**What the task requires**
Transcribe every entry word for word, but skip the images.

**Data to process**
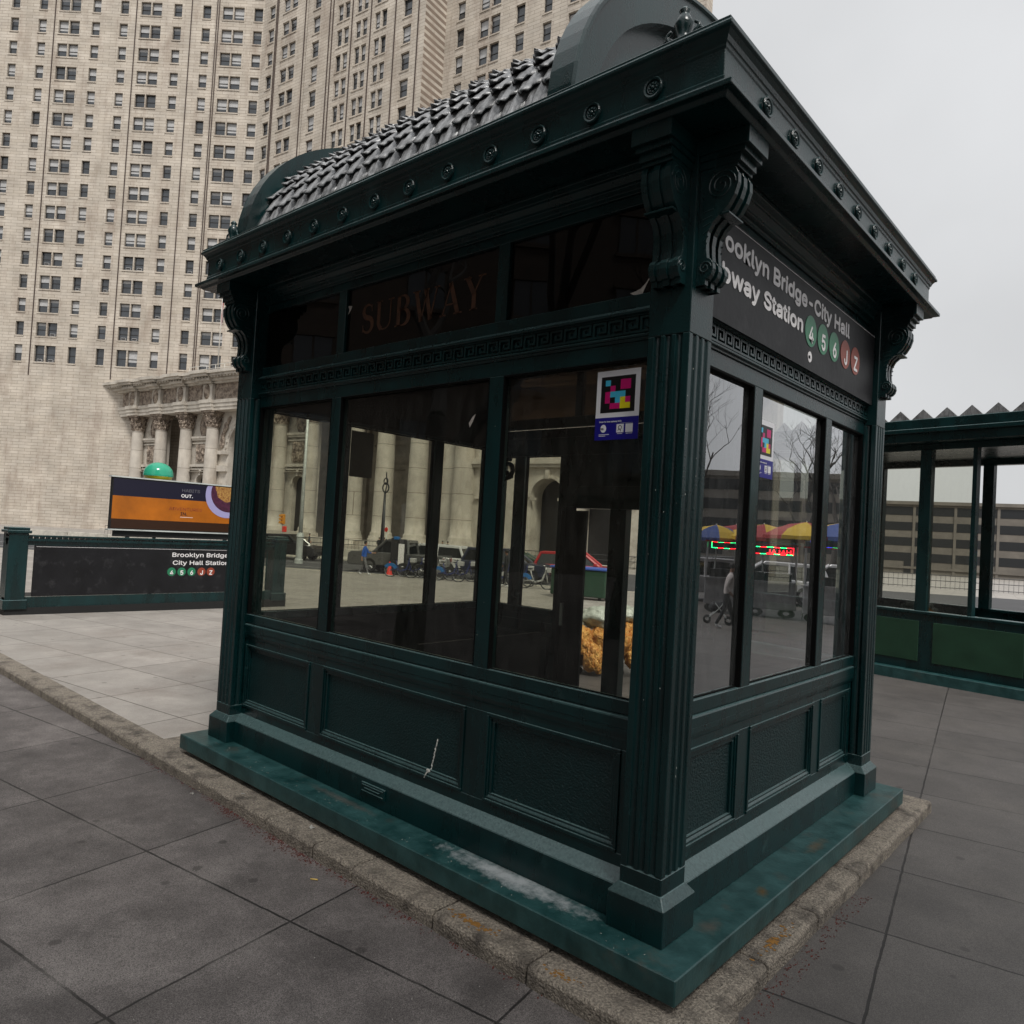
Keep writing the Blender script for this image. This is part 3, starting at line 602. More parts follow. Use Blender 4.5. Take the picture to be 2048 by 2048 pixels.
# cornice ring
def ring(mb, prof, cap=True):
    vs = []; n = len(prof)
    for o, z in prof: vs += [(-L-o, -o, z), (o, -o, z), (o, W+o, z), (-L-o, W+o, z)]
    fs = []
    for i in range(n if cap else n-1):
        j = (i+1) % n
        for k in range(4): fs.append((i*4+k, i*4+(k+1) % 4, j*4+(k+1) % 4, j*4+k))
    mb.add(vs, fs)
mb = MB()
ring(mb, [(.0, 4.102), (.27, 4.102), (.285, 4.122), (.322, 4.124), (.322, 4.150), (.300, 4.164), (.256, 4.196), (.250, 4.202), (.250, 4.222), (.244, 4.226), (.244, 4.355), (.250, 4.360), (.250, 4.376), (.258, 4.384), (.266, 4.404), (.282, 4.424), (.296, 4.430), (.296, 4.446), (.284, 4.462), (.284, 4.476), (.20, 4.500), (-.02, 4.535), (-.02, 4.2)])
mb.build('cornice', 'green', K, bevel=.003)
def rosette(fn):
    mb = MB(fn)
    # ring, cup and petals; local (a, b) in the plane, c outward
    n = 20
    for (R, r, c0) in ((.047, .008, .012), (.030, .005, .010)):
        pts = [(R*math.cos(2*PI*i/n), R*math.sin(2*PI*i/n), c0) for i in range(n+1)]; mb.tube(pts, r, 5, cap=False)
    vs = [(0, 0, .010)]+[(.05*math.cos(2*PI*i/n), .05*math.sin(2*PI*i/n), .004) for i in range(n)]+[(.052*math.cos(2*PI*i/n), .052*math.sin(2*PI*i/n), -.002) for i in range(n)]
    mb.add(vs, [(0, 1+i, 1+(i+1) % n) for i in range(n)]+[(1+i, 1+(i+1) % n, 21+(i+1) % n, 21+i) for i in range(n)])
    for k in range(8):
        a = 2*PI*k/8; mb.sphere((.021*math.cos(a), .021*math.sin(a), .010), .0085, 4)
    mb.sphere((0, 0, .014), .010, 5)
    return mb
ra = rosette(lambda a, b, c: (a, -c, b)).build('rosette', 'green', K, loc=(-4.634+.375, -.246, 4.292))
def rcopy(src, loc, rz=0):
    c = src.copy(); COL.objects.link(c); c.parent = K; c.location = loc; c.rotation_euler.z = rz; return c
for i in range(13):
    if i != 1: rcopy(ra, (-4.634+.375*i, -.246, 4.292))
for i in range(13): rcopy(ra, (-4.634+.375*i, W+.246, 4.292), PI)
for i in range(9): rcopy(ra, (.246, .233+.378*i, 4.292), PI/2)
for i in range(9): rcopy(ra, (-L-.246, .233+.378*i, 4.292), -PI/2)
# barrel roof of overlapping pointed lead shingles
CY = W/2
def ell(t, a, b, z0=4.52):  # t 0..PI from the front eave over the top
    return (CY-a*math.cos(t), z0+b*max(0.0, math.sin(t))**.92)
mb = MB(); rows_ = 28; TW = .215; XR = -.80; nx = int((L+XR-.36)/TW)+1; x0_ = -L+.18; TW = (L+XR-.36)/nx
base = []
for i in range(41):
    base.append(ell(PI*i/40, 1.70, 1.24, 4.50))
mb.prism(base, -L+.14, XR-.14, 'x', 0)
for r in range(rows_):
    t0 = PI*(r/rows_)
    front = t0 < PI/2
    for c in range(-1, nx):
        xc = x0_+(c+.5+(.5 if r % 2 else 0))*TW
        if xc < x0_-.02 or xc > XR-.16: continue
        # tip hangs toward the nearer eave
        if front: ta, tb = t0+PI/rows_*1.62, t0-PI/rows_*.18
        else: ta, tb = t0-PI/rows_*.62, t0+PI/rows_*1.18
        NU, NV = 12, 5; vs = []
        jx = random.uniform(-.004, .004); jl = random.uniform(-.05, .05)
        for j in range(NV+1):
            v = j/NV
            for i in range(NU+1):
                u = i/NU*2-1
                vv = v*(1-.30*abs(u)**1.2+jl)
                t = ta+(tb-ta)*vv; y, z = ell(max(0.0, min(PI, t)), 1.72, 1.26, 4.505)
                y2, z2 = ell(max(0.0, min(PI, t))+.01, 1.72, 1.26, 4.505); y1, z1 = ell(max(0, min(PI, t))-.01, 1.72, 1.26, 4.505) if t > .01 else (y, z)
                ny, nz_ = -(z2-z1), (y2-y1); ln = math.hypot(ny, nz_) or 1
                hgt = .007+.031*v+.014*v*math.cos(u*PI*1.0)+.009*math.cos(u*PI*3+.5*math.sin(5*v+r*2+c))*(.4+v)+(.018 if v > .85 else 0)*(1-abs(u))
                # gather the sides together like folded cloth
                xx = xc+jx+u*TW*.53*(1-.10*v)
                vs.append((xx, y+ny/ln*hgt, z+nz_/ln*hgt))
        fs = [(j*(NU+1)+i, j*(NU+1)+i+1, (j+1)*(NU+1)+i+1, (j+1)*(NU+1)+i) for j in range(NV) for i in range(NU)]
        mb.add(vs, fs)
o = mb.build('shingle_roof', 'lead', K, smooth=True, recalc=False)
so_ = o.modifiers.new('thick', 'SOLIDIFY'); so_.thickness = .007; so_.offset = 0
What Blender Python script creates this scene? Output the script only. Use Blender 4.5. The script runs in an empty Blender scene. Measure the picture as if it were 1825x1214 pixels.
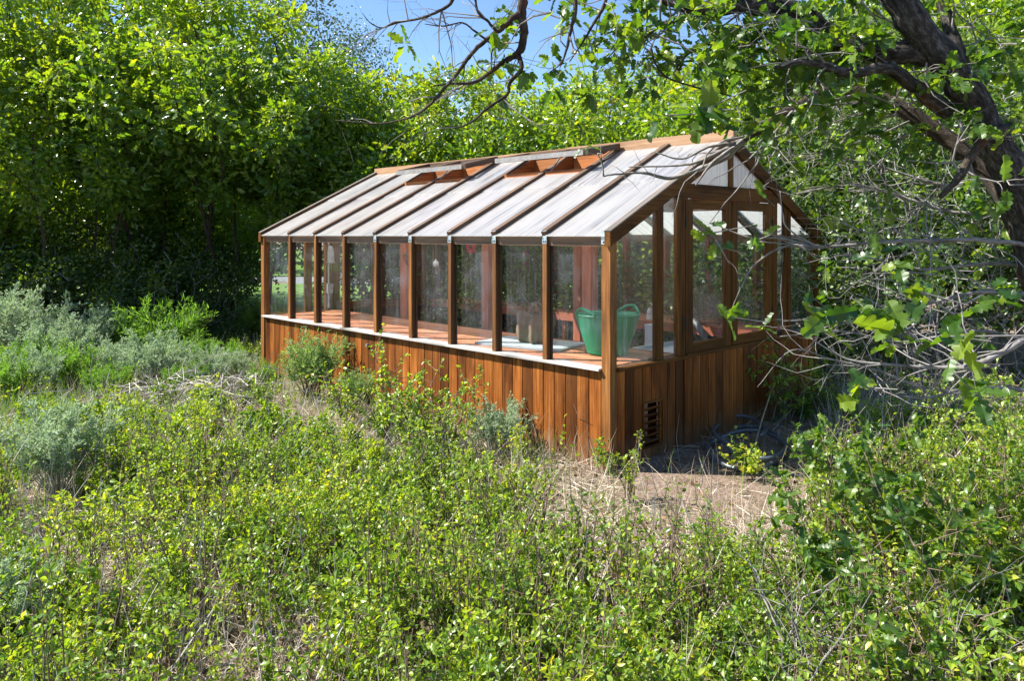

**The solution**
Keep writing the Blender script for this image. This is part 3, starting at line 602. More parts follow. Use Blender 4.5. Take the picture to be 2048 by 2048 pixels.
# cornice ring
def ring(mb, prof, cap=True):
    vs = []; n = len(prof)
    for o, z in prof: vs += [(-L-o, -o, z), (o, -o, z), (o, W+o, z), (-L-o, W+o, z)]
    fs = []
    for i in range(n if cap else n-1):
        j = (i+1) % n
        for k in range(4): fs.append((i*4+k, i*4+(k+1) % 4, j*4+(k+1) % 4, j*4+k))
    mb.add(vs, fs)
mb = MB()
ring(mb, [(.0, 4.102), (.27, 4.102), (.285, 4.122), (.322, 4.124), (.322, 4.150), (.300, 4.164), (.256, 4.196), (.250, 4.202), (.250, 4.222), (.244, 4.226), (.244, 4.355), (.250, 4.360), (.250, 4.376), (.258, 4.384), (.266, 4.404), (.282, 4.424), (.296, 4.430), (.296, 4.446), (.284, 4.462), (.284, 4.476), (.20, 4.500), (-.02, 4.535), (-.02, 4.2)])
mb.build('cornice', 'green', K, bevel=.003)
def rosette(fn):
    mb = MB(fn)
    # ring, cup and petals; local (a, b) in the plane, c outward
    n = 20
    for (R, r, c0) in ((.047, .008, .012), (.030, .005, .010)):
        pts = [(R*math.cos(2*PI*i/n), R*math.sin(2*PI*i/n), c0) for i in range(n+1)]; mb.tube(pts, r, 5, cap=False)
    vs = [(0, 0, .010)]+[(.05*math.cos(2*PI*i/n), .05*math.sin(2*PI*i/n), .004) for i in range(n)]+[(.052*math.cos(2*PI*i/n), .052*math.sin(2*PI*i/n), -.002) for i in range(n)]
    mb.add(vs, [(0, 1+i, 1+(i+1) % n) for i in range(n)]+[(1+i, 1+(i+1) % n, 21+(i+1) % n, 21+i) for i in range(n)])
    for k in range(8):
        a = 2*PI*k/8; mb.sphere((.021*math.cos(a), .021*math.sin(a), .010), .0085, 4)
    mb.sphere((0, 0, .014), .010, 5)
    return mb
ra = rosette(lambda a, b, c: (a, -c, b)).build('rosette', 'green', K, loc=(-4.634+.375, -.246, 4.292))
def rcopy(src, loc, rz=0):
    c = src.copy(); COL.objects.link(c); c.parent = K; c.location = loc; c.rotation_euler.z = rz; return c
for i in range(13):
    if i != 1: rcopy(ra, (-4.634+.375*i, -.246, 4.292))
for i in range(13): rcopy(ra, (-4.634+.375*i, W+.246, 4.292), PI)
for i in range(9): rcopy(ra, (.246, .233+.378*i, 4.292), PI/2)
for i in range(9): rcopy(ra, (-L-.246, .233+.378*i, 4.292), -PI/2)
# barrel roof of overlapping pointed lead shingles
CY = W/2
def ell(t, a, b, z0=4.52):  # t 0..PI from the front eave over the top
    return (CY-a*math.cos(t), z0+b*max(0.0, math.sin(t))**.92)
mb = MB(); rows_ = 28; TW = .215; XR = -.80; nx = int((L+XR-.36)/TW)+1; x0_ = -L+.18; TW = (L+XR-.36)/nx
base = []
for i in range(41):
    base.append(ell(PI*i/40, 1.70, 1.24, 4.50))
mb.prism(base, -L+.14, XR-.14, 'x', 0)
for r in range(rows_):
    t0 = PI*(r/rows_)
    front = t0 < PI/2
    for c in range(-1, nx):
        xc = x0_+(c+.5+(.5 if r % 2 else 0))*TW
        if xc < x0_-.02 or xc > XR-.16: continue
        # tip hangs toward the nearer eave
        if front: ta, tb = t0+PI/rows_*1.62, t0-PI/rows_*.18
        else: ta, tb = t0-PI/rows_*.62, t0+PI/rows_*1.18
        NU, NV = 12, 5; vs = []
        jx = random.uniform(-.004, .004); jl = random.uniform(-.05, .05)
        for j in range(NV+1):
            v = j/NV
            for i in range(NU+1):
                u = i/NU*2-1
                vv = v*(1-.30*abs(u)**1.2+jl)
                t = ta+(tb-ta)*vv; y, z = ell(max(0.0, min(PI, t)), 1.72, 1.26, 4.505)
                y2, z2 = ell(max(0.0, min(PI, t))+.01, 1.72, 1.26, 4.505); y1, z1 = ell(max(0, min(PI, t))-.01, 1.72, 1.26, 4.505) if t > .01 else (y, z)
                ny, nz_ = -(z2-z1), (y2-y1); ln = math.hypot(ny, nz_) or 1
                hgt = .007+.031*v+.014*v*math.cos(u*PI*1.0)+.009*math.cos(u*PI*3+.5*math.sin(5*v+r*2+c))*(.4+v)+(.018 if v > .85 else 0)*(1-abs(u))
                # gather the sides together like folded cloth
                xx = xc+jx+u*TW*.53*(1-.10*v)
                vs.append((xx, y+ny/ln*hgt, z+nz_/ln*hgt))
        fs = [(j*(NU+1)+i, j*(NU+1)+i+1, (j+1)*(NU+1)+i+1, (j+1)*(NU+1)+i) for j in range(NV) for i in range(NU)]
        mb.add(vs, fs)
o = mb.build('shingle_roof', 'lead', K, smooth=True, recalc=False)
so_ = o.modifiers.new('thick', 'SOLIDIFY'); so_.thickness = .007; so_.offset = 0
What Blender Python script creates this scene? Output the script only. Use Blender 4.5. The script runs in an empty Blender scene. Measure the picture as if it were 1825x1214 pixels.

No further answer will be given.